▶ Supplied material
........

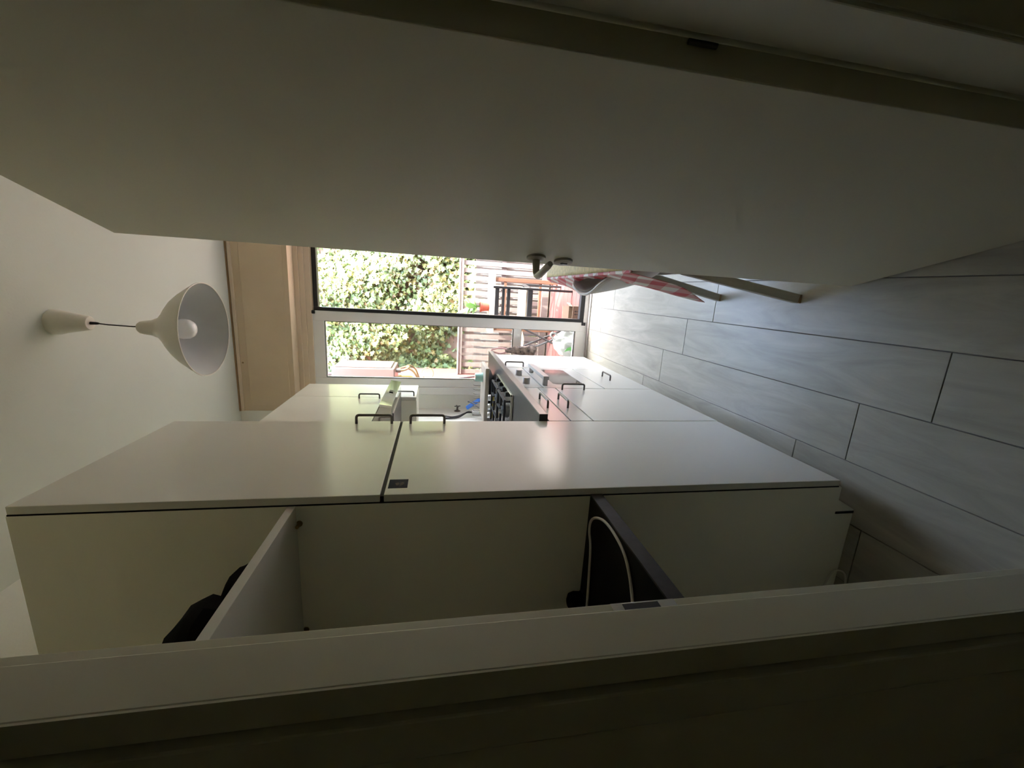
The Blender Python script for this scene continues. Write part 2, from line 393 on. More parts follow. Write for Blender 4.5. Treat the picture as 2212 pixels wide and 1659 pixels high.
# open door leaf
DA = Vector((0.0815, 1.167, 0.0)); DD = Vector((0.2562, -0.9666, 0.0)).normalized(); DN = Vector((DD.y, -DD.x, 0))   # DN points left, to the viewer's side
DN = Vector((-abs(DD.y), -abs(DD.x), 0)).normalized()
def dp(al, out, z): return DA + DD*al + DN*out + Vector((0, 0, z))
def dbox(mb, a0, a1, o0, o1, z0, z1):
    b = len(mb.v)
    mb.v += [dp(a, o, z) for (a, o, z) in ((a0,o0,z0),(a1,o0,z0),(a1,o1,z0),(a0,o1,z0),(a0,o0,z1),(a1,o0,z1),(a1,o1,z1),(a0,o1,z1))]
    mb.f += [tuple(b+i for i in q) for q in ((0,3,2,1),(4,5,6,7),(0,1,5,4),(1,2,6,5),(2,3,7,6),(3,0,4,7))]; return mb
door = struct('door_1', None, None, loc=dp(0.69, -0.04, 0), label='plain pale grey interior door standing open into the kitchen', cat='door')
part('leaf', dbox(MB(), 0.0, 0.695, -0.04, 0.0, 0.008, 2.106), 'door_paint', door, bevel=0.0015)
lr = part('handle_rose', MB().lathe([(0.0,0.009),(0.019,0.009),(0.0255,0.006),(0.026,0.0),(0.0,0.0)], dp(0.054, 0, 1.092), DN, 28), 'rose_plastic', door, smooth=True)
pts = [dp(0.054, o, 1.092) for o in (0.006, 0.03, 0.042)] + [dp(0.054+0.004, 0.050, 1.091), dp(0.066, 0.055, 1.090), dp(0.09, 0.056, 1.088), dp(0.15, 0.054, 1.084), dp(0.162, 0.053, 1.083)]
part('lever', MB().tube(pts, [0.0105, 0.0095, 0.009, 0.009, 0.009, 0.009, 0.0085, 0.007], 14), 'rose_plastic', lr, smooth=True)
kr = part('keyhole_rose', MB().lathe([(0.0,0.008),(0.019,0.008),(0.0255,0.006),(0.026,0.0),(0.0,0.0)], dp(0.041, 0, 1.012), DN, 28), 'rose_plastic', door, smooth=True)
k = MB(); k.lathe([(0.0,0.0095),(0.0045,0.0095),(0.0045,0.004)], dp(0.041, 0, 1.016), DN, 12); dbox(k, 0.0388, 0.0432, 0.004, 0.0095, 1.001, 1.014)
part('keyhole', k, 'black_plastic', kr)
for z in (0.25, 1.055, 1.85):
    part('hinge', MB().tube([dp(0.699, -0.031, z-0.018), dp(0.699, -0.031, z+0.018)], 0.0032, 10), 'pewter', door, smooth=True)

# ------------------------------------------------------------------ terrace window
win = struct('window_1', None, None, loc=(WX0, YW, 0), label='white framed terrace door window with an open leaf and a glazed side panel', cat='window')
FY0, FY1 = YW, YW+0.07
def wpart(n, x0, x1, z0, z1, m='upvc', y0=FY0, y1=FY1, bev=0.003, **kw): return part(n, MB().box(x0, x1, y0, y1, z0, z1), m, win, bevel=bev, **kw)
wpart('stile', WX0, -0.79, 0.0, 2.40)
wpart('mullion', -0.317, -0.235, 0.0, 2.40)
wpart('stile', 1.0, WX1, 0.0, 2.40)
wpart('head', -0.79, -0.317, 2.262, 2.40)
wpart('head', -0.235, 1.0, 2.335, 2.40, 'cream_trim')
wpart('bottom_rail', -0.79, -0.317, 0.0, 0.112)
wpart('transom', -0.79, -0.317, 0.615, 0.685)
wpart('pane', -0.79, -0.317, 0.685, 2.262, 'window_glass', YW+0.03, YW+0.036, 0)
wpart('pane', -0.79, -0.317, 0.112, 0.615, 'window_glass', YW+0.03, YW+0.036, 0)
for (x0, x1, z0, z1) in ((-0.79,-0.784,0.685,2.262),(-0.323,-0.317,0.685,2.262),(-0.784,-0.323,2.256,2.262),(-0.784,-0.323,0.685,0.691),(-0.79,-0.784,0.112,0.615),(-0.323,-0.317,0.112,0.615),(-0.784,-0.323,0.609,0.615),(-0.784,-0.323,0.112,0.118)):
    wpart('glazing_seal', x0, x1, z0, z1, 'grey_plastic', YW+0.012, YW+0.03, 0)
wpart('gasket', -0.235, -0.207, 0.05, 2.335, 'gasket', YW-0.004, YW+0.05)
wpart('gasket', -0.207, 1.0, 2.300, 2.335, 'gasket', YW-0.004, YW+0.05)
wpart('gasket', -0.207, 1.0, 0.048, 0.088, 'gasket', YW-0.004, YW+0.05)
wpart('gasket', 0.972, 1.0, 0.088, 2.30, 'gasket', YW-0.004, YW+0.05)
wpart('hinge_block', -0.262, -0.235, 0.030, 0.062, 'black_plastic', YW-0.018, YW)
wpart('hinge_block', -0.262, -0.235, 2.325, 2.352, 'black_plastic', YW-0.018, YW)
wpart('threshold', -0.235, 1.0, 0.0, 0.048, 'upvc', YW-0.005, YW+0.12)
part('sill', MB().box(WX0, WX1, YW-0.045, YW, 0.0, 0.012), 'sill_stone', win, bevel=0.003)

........

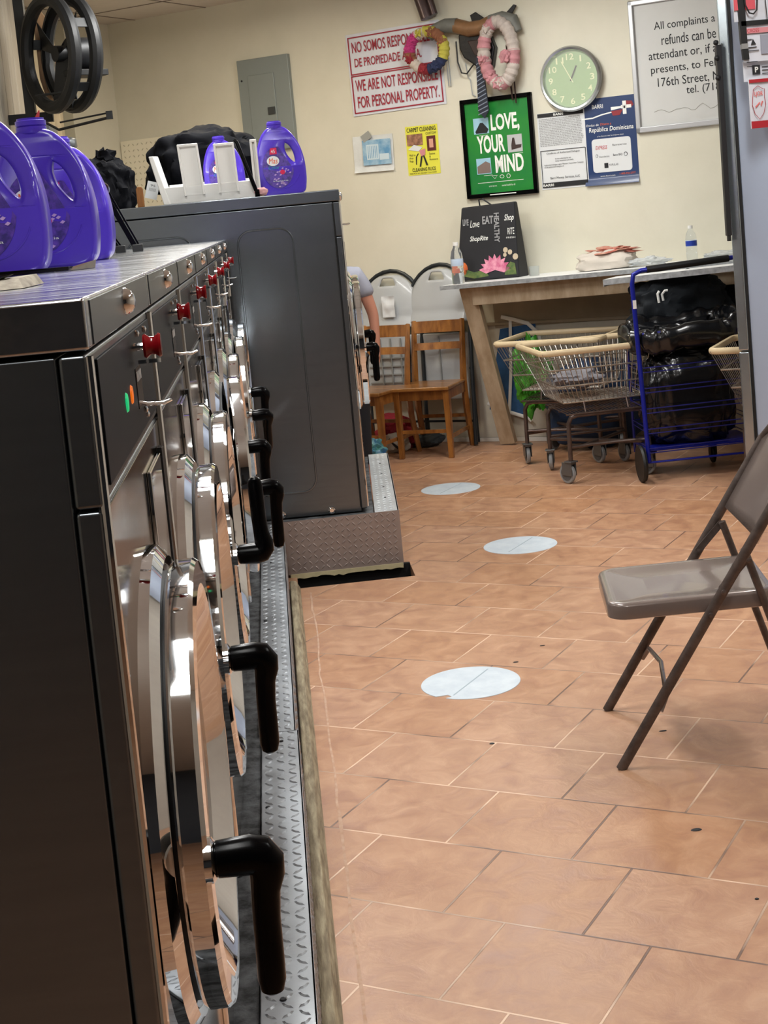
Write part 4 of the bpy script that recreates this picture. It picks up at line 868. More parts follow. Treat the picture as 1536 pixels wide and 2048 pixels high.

........

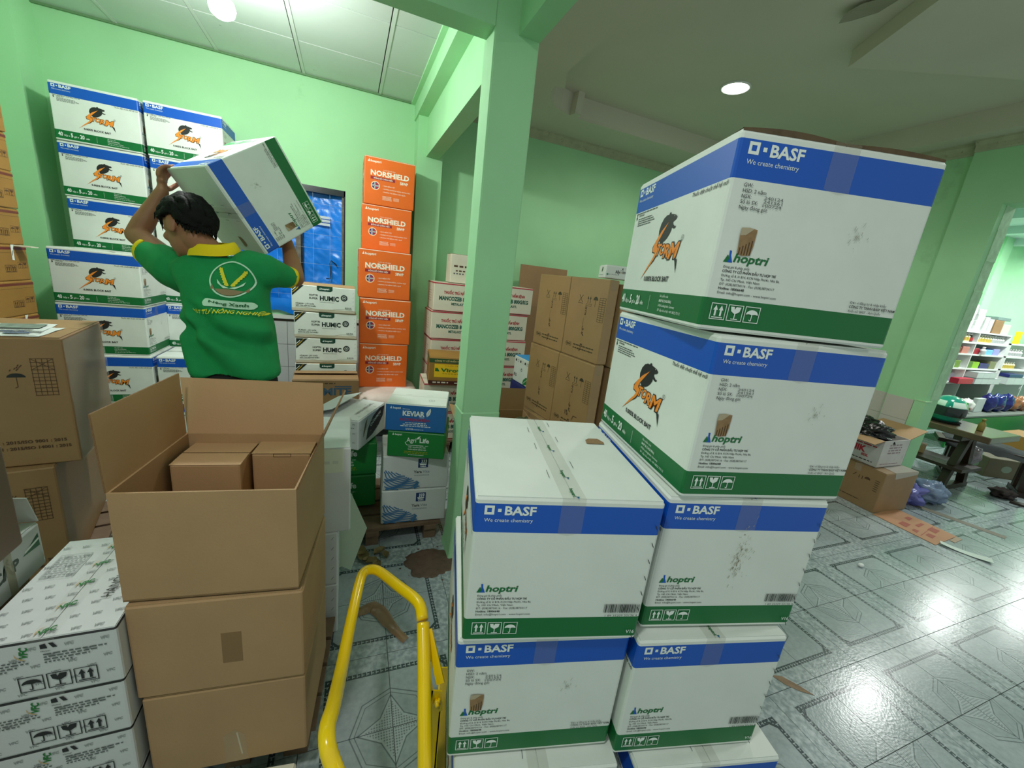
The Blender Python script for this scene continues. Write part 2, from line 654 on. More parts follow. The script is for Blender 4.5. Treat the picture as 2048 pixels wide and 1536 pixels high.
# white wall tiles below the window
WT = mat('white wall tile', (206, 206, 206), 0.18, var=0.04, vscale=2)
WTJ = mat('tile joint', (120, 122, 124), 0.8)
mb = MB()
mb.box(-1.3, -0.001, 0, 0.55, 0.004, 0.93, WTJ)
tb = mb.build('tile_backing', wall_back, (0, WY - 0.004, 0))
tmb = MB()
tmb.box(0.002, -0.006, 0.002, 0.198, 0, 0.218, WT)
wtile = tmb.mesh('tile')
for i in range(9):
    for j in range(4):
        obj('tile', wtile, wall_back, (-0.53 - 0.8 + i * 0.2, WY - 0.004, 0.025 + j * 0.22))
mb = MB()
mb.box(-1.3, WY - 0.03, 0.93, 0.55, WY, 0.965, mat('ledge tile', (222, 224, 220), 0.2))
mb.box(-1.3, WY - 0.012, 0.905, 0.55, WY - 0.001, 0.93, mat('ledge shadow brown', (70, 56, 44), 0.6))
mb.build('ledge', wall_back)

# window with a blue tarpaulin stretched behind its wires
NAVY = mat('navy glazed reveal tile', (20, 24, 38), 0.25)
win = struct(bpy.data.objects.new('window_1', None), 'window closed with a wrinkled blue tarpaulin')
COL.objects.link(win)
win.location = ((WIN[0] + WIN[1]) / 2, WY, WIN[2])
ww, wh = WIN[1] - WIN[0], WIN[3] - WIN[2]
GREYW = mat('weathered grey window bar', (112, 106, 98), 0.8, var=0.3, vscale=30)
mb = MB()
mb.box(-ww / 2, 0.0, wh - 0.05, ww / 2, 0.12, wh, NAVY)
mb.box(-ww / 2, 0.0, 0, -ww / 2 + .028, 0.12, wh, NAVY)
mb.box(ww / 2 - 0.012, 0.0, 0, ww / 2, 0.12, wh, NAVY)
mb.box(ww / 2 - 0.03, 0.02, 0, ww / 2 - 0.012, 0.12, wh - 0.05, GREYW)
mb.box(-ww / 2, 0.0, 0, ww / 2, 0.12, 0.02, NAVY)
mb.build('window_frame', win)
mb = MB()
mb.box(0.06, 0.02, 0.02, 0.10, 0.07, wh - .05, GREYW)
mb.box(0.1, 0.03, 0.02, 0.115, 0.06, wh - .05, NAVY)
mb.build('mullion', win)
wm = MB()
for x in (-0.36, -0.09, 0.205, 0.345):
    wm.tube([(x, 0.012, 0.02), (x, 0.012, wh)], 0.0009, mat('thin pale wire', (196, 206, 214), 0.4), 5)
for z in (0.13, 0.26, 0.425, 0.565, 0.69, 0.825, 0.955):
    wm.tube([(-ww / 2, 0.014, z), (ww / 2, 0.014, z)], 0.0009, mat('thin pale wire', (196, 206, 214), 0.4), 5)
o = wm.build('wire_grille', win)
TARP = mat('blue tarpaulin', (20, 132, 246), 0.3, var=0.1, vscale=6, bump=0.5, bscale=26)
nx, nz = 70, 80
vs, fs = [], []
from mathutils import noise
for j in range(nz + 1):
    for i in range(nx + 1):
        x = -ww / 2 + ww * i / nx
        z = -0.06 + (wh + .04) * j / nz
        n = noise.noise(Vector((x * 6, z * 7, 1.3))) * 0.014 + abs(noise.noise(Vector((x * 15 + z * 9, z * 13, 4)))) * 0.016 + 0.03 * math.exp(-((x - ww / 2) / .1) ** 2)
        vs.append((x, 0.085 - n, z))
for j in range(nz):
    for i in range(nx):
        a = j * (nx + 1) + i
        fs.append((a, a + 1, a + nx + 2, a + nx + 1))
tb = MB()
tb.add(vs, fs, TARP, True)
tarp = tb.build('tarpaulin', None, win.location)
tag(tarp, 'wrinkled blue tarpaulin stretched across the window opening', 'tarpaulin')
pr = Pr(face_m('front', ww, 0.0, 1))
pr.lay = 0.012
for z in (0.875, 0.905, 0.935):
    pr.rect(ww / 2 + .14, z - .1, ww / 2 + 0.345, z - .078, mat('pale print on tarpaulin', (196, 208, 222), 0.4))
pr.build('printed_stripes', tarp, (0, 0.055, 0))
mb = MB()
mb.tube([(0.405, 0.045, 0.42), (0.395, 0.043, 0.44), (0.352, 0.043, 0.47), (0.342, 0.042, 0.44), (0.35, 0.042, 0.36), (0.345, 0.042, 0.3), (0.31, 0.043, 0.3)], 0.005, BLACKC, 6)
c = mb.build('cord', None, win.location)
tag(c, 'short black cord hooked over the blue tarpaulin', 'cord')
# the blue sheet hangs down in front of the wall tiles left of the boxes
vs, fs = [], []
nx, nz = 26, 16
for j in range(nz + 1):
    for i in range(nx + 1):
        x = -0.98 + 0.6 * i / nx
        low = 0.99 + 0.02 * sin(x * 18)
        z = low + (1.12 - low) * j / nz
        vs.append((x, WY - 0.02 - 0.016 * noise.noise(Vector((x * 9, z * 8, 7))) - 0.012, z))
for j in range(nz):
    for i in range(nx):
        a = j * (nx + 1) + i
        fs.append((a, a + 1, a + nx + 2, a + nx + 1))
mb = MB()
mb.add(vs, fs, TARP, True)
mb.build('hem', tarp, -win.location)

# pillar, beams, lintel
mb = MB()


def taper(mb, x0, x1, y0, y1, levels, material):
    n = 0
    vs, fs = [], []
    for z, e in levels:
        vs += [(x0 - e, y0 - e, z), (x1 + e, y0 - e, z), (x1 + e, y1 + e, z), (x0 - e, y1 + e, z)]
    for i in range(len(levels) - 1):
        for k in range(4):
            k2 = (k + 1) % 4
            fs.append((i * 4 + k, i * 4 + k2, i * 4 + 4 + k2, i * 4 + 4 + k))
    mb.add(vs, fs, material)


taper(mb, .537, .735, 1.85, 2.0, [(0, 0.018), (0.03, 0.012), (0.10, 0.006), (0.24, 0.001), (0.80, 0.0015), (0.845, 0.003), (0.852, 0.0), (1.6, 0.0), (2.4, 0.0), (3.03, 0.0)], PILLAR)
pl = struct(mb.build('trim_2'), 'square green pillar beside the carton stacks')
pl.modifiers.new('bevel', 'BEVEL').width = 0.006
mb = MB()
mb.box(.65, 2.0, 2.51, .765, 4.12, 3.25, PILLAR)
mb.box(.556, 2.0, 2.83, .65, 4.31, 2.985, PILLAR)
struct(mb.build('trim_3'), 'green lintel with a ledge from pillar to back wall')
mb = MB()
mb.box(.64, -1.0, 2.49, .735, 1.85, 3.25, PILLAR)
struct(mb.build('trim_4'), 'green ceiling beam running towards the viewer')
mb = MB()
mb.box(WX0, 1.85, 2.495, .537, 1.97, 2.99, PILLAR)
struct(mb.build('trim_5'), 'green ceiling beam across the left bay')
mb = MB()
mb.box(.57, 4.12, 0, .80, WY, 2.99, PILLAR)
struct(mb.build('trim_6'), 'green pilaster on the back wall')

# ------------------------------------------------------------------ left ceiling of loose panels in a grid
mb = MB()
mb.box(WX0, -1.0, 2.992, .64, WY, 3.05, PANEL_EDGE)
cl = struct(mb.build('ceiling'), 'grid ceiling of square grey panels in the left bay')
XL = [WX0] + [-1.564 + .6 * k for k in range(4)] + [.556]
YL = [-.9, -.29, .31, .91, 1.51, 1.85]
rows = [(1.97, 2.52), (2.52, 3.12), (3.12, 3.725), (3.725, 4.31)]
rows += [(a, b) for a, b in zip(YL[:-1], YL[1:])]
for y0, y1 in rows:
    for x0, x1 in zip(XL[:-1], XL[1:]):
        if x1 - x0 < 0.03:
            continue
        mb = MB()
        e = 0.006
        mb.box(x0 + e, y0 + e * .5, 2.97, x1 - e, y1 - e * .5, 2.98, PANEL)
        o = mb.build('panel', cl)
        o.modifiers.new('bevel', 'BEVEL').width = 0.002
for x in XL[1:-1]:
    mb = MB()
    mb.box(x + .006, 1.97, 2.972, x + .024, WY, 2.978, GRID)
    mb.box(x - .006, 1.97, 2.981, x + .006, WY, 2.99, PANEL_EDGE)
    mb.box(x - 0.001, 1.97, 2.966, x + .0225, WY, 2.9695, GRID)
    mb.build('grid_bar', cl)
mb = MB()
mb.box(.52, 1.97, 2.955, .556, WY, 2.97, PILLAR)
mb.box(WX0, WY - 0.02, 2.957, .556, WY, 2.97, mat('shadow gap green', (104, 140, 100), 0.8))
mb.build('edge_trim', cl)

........

▶ Problem description
Repeat exactly, and only, the lines from the one containing "1659 pixels high." through the one containing "10), 'pewter', door, smooth=True)", both included.

▶ Reply
The Blender Python script for this scene continues. Write part 2, from line 393 on. More parts follow. Write for Blender 4.5. Treat the picture as 2212 pixels wide and 1659 pixels high.
# open door leaf
DA = Vector((0.0815, 1.167, 0.0)); DD = Vector((0.2562, -0.9666, 0.0)).normalized(); DN = Vector((DD.y, -DD.x, 0))   # DN points left, to the viewer's side
DN = Vector((-abs(DD.y), -abs(DD.x), 0)).normalized()
def dp(al, out, z): return DA + DD*al + DN*out + Vector((0, 0, z))
def dbox(mb, a0, a1, o0, o1, z0, z1):
    b = len(mb.v)
    mb.v += [dp(a, o, z) for (a, o, z) in ((a0,o0,z0),(a1,o0,z0),(a1,o1,z0),(a0,o1,z0),(a0,o0,z1),(a1,o0,z1),(a1,o1,z1),(a0,o1,z1))]
    mb.f += [tuple(b+i for i in q) for q in ((0,3,2,1),(4,5,6,7),(0,1,5,4),(1,2,6,5),(2,3,7,6),(3,0,4,7))]; return mb
door = struct('door_1', None, None, loc=dp(0.69, -0.04, 0), label='plain pale grey interior door standing open into the kitchen', cat='door')
part('leaf', dbox(MB(), 0.0, 0.695, -0.04, 0.0, 0.008, 2.106), 'door_paint', door, bevel=0.0015)
lr = part('handle_rose', MB().lathe([(0.0,0.009),(0.019,0.009),(0.0255,0.006),(0.026,0.0),(0.0,0.0)], dp(0.054, 0, 1.092), DN, 28), 'rose_plastic', door, smooth=True)
pts = [dp(0.054, o, 1.092) for o in (0.006, 0.03, 0.042)] + [dp(0.054+0.004, 0.050, 1.091), dp(0.066, 0.055, 1.090), dp(0.09, 0.056, 1.088), dp(0.15, 0.054, 1.084), dp(0.162, 0.053, 1.083)]
part('lever', MB().tube(pts, [0.0105, 0.0095, 0.009, 0.009, 0.009, 0.009, 0.0085, 0.007], 14), 'rose_plastic', lr, smooth=True)
kr = part('keyhole_rose', MB().lathe([(0.0,0.008),(0.019,0.008),(0.0255,0.006),(0.026,0.0),(0.0,0.0)], dp(0.041, 0, 1.012), DN, 28), 'rose_plastic', door, smooth=True)
k = MB(); k.lathe([(0.0,0.0095),(0.0045,0.0095),(0.0045,0.004)], dp(0.041, 0, 1.016), DN, 12); dbox(k, 0.0388, 0.0432, 0.004, 0.0095, 1.001, 1.014)
part('keyhole', k, 'black_plastic', kr)
for z in (0.25, 1.055, 1.85):
    part('hinge', MB().tube([dp(0.699, -0.031, z-0.018), dp(0.699, -0.031, z+0.018)], 0.0032, 10), 'pewter', door, smooth=True)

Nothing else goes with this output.